*DATA SHOWN*.
----
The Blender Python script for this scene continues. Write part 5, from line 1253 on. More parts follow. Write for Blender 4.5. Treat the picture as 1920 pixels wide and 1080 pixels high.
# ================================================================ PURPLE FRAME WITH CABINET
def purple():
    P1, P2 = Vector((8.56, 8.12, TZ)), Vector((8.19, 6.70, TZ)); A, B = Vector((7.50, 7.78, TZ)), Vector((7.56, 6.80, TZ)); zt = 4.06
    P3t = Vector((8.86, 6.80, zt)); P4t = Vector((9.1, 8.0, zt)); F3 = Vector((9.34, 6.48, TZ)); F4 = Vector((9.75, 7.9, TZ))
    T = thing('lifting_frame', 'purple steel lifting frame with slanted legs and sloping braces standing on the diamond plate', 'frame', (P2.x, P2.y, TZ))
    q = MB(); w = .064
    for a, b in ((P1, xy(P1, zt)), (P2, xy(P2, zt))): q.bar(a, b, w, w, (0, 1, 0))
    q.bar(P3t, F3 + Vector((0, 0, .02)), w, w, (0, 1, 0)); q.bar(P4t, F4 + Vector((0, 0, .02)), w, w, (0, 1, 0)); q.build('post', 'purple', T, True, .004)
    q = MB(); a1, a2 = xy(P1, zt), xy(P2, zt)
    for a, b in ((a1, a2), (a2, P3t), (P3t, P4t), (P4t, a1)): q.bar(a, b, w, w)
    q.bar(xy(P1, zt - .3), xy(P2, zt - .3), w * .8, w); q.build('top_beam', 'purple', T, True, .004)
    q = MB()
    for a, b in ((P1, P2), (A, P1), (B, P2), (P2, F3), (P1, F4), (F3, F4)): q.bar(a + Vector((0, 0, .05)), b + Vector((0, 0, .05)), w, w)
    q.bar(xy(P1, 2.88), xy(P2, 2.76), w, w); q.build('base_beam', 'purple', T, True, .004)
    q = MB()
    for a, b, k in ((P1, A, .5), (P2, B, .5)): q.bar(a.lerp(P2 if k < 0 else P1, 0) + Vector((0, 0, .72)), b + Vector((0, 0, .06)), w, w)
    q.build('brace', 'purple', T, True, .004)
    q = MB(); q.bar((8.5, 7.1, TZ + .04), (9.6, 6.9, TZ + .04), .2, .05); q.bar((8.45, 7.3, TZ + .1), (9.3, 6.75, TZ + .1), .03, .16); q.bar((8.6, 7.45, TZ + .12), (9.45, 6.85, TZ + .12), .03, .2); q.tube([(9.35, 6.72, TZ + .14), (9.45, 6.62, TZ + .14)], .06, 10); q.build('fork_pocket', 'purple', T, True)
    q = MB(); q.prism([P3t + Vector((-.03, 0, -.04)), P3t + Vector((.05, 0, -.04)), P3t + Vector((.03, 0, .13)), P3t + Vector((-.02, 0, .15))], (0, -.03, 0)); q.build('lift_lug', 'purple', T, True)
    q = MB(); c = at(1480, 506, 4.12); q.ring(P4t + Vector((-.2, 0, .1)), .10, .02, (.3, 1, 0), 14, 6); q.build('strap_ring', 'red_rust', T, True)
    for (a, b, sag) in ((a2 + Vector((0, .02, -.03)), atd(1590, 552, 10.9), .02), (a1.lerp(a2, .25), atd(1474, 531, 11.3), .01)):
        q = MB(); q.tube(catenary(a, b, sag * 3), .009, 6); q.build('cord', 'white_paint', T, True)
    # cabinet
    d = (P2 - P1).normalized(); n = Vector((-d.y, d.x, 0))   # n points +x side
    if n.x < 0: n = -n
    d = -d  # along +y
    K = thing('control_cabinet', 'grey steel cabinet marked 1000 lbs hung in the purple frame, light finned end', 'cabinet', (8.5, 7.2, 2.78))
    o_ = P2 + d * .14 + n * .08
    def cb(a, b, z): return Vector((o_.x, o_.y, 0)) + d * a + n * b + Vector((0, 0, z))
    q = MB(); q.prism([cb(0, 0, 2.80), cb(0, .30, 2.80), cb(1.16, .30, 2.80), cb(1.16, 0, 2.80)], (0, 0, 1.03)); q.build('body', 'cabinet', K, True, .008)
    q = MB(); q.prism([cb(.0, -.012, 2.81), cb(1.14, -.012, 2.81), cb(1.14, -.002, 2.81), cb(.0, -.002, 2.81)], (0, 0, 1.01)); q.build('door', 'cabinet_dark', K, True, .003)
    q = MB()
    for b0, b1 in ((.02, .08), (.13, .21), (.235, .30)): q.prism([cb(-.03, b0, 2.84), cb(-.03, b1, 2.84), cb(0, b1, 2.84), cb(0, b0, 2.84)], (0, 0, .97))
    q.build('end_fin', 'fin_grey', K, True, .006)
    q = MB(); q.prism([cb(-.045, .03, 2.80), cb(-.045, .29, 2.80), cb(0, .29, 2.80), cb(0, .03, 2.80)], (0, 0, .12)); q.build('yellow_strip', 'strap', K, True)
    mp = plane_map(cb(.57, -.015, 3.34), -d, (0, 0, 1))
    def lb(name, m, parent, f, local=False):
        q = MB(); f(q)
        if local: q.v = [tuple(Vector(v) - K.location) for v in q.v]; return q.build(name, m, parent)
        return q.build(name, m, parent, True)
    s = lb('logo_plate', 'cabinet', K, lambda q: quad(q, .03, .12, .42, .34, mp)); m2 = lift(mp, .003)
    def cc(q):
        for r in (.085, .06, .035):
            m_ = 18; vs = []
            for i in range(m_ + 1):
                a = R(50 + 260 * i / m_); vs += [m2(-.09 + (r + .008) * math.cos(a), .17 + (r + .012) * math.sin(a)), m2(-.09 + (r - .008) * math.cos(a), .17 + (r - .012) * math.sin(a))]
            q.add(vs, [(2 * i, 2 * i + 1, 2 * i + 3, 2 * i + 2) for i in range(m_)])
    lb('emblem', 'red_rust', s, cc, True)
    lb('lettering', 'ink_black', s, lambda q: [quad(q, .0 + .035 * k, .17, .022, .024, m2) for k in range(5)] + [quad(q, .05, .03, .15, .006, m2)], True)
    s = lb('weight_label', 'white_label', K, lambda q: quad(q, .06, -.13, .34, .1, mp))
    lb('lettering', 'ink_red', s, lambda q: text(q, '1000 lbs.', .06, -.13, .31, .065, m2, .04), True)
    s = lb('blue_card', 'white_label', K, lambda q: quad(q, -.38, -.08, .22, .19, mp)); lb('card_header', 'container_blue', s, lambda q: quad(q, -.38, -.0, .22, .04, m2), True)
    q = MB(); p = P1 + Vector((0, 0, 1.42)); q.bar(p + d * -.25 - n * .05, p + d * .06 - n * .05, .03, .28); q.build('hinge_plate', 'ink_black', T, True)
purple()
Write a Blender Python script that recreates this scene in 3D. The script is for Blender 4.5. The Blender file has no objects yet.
----
*THE PROBLEM*. Write out all the lines again, exactly as they are.

*SOLUTION TO THE EXERCISE*.
The Blender Python script for this scene continues. Write part 5, from line 1253 on. More parts follow. Write for Blender 4.5. Treat the picture as 1920 pixels wide and 1080 pixels high.
# ================================================================ PURPLE FRAME WITH CABINET
def purple():
    P1, P2 = Vector((8.56, 8.12, TZ)), Vector((8.19, 6.70, TZ)); A, B = Vector((7.50, 7.78, TZ)), Vector((7.56, 6.80, TZ)); zt = 4.06
    P3t = Vector((8.86, 6.80, zt)); P4t = Vector((9.1, 8.0, zt)); F3 = Vector((9.34, 6.48, TZ)); F4 = Vector((9.75, 7.9, TZ))
    T = thing('lifting_frame', 'purple steel lifting frame with slanted legs and sloping braces standing on the diamond plate', 'frame', (P2.x, P2.y, TZ))
    q = MB(); w = .064
    for a, b in ((P1, xy(P1, zt)), (P2, xy(P2, zt))): q.bar(a, b, w, w, (0, 1, 0))
    q.bar(P3t, F3 + Vector((0, 0, .02)), w, w, (0, 1, 0)); q.bar(P4t, F4 + Vector((0, 0, .02)), w, w, (0, 1, 0)); q.build('post', 'purple', T, True, .004)
    q = MB(); a1, a2 = xy(P1, zt), xy(P2, zt)
    for a, b in ((a1, a2), (a2, P3t), (P3t, P4t), (P4t, a1)): q.bar(a, b, w, w)
    q.bar(xy(P1, zt - .3), xy(P2, zt - .3), w * .8, w); q.build('top_beam', 'purple', T, True, .004)
    q = MB()
    for a, b in ((P1, P2), (A, P1), (B, P2), (P2, F3), (P1, F4), (F3, F4)): q.bar(a + Vector((0, 0, .05)), b + Vector((0, 0, .05)), w, w)
    q.bar(xy(P1, 2.88), xy(P2, 2.76), w, w); q.build('base_beam', 'purple', T, True, .004)
    q = MB()
    for a, b, k in ((P1, A, .5), (P2, B, .5)): q.bar(a.lerp(P2 if k < 0 else P1, 0) + Vector((0, 0, .72)), b + Vector((0, 0, .06)), w, w)
    q.build('brace', 'purple', T, True, .004)
    q = MB(); q.bar((8.5, 7.1, TZ + .04), (9.6, 6.9, TZ + .04), .2, .05); q.bar((8.45, 7.3, TZ + .1), (9.3, 6.75, TZ + .1), .03, .16); q.bar((8.6, 7.45, TZ + .12), (9.45, 6.85, TZ + .12), .03, .2); q.tube([(9.35, 6.72, TZ + .14), (9.45, 6.62, TZ + .14)], .06, 10); q.build('fork_pocket', 'purple', T, True)
    q = MB(); q.prism([P3t + Vector((-.03, 0, -.04)), P3t + Vector((.05, 0, -.04)), P3t + Vector((.03, 0, .13)), P3t + Vector((-.02, 0, .15))], (0, -.03, 0)); q.build('lift_lug', 'purple', T, True)
    q = MB(); c = at(1480, 506, 4.12); q.ring(P4t + Vector((-.2, 0, .1)), .10, .02, (.3, 1, 0), 14, 6); q.build('strap_ring', 'red_rust', T, True)
    for (a, b, sag) in ((a2 + Vector((0, .02, -.03)), atd(1590, 552, 10.9), .02), (a1.lerp(a2, .25), atd(1474, 531, 11.3), .01)):
        q = MB(); q.tube(catenary(a, b, sag * 3), .009, 6); q.build('cord', 'white_paint', T, True)
    # cabinet
    d = (P2 - P1).normalized(); n = Vector((-d.y, d.x, 0))   # n points +x side
    if n.x < 0: n = -n
    d = -d  # along +y
    K = thing('control_cabinet', 'grey steel cabinet marked 1000 lbs hung in the purple frame, light finned end', 'cabinet', (8.5, 7.2, 2.78))
    o_ = P2 + d * .14 + n * .08
    def cb(a, b, z): return Vector((o_.x, o_.y, 0)) + d * a + n * b + Vector((0, 0, z))
    q = MB(); q.prism([cb(0, 0, 2.80), cb(0, .30, 2.80), cb(1.16, .30, 2.80), cb(1.16, 0, 2.80)], (0, 0, 1.03)); q.build('body', 'cabinet', K, True, .008)
    q = MB(); q.prism([cb(.0, -.012, 2.81), cb(1.14, -.012, 2.81), cb(1.14, -.002, 2.81), cb(.0, -.002, 2.81)], (0, 0, 1.01)); q.build('door', 'cabinet_dark', K, True, .003)
    q = MB()
    for b0, b1 in ((.02, .08), (.13, .21), (.235, .30)): q.prism([cb(-.03, b0, 2.84), cb(-.03, b1, 2.84), cb(0, b1, 2.84), cb(0, b0, 2.84)], (0, 0, .97))
    q.build('end_fin', 'fin_grey', K, True, .006)
    q = MB(); q.prism([cb(-.045, .03, 2.80), cb(-.045, .29, 2.80), cb(0, .29, 2.80), cb(0, .03, 2.80)], (0, 0, .12)); q.build('yellow_strip', 'strap', K, True)
    mp = plane_map(cb(.57, -.015, 3.34), -d, (0, 0, 1))
    def lb(name, m, parent, f, local=False):
        q = MB(); f(q)
        if local: q.v = [tuple(Vector(v) - K.location) for v in q.v]; return q.build(name, m, parent)
        return q.build(name, m, parent, True)
    s = lb('logo_plate', 'cabinet', K, lambda q: quad(q, .03, .12, .42, .34, mp)); m2 = lift(mp, .003)
    def cc(q):
        for r in (.085, .06, .035):
            m_ = 18; vs = []
            for i in range(m_ + 1):
                a = R(50 + 260 * i / m_); vs += [m2(-.09 + (r + .008) * math.cos(a), .17 + (r + .012) * math.sin(a)), m2(-.09 + (r - .008) * math.cos(a), .17 + (r - .012) * math.sin(a))]
            q.add(vs, [(2 * i, 2 * i + 1, 2 * i + 3, 2 * i + 2) for i in range(m_)])
    lb('emblem', 'red_rust', s, cc, True)
    lb('lettering', 'ink_black', s, lambda q: [quad(q, .0 + .035 * k, .17, .022, .024, m2) for k in range(5)] + [quad(q, .05, .03, .15, .006, m2)], True)
    s = lb('weight_label', 'white_label', K, lambda q: quad(q, .06, -.13, .34, .1, mp))
    lb('lettering', 'ink_red', s, lambda q: text(q, '1000 lbs.', .06, -.13, .31, .065, m2, .04), True)
    s = lb('blue_card', 'white_label', K, lambda q: quad(q, -.38, -.08, .22, .19, mp)); lb('card_header', 'container_blue', s, lambda q: quad(q, -.38, -.0, .22, .04, m2), True)
    q = MB(); p = P1 + Vector((0, 0, 1.42)); q.bar(p + d * -.25 - n * .05, p + d * .06 - n * .05, .03, .28); q.build('hinge_plate', 'ink_black', T, True)
purple()
Write a Blender Python script that recreates this scene in 3D. The script is for Blender 4.5. The Blender file has no objects yet.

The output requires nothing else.